La vie change avec les bombardements japonais, les étudiants s’engagent; Lute travaille comme infirmière, gênée par son inexpérience et ne parlant pas Cantonnais. Des morts autour d’elle lors d’un bombardement, la guerre qui n’était qu’un décor devient une menace. Mais les Anglais se rendent le jour de Noël 1941, date aussi de l’attaque sur Pearl Harbour.
Bebe veut aller à Chongking et Lute à Shanghai : « Patriotism was just another religion she could not believe in. It was a good thing like all religions. But it had killed more people than all the wholy wars put together. She was no pacifist, just too fond of being alive”.

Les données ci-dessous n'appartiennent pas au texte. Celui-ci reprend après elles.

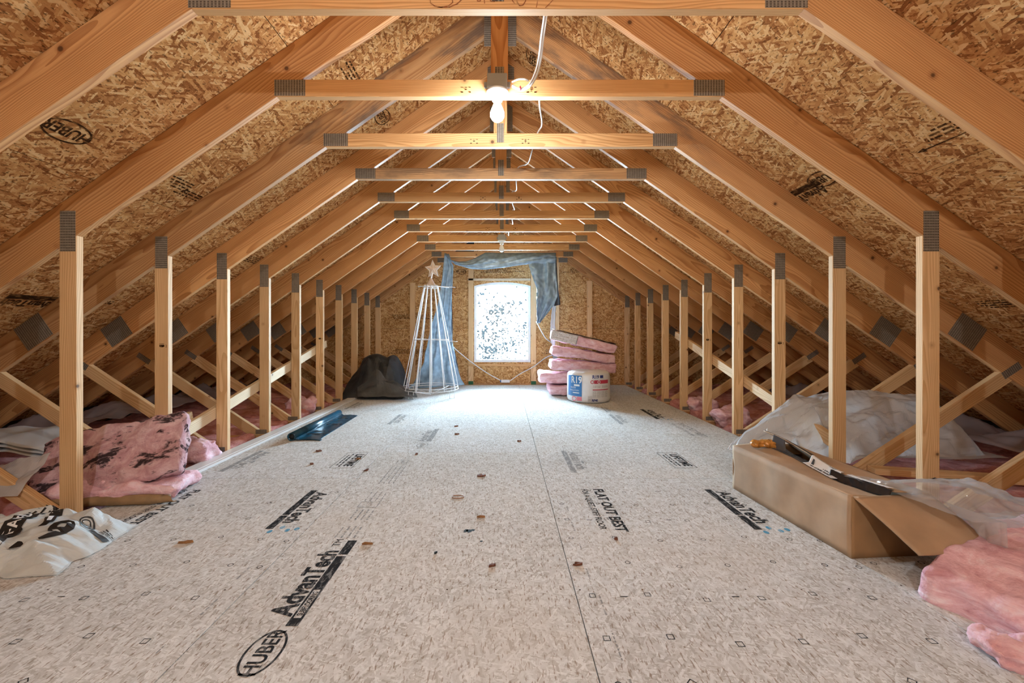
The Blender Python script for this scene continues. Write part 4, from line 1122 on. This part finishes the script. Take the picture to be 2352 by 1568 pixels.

Sa famille l’a endurcie, elle fait chanter le Directeur de l’hôpital au sujet des trafics qui y règnent, pour qu’il obtienne des Japonais des passages en bateau. Après huit jours de mer, en compagnie d’un cousin ambassadeur lié aux Japonais et de …Mei Lanfang, la star de l’Opera de Pékin, on arrive à Shanghaï; « unlike Hong Kong, this was not a place to look at, just a world to live in. To Lute it had promised everything ever since she was a child. Now it will all be hers since she had fought so hard to get back, risked her life for it …”
Bertrand Mialaret
(1) “The Fall of the Pagoda”- Hong Kong University Press 2010, 290 pages.
(2) “The Book of Change”- Hong Kong University Press 2010, 300 pages.
Ces deux livres sont précédés chacun d’une remarquable préface de David Der-wei Wang, Professeur à l’Université de Harvard.
(3) « From the Ashes », est traduit du chinois par Andrew F. Jones et publié dans « Written on Water »- Columbia University Press 2005, 220 pages.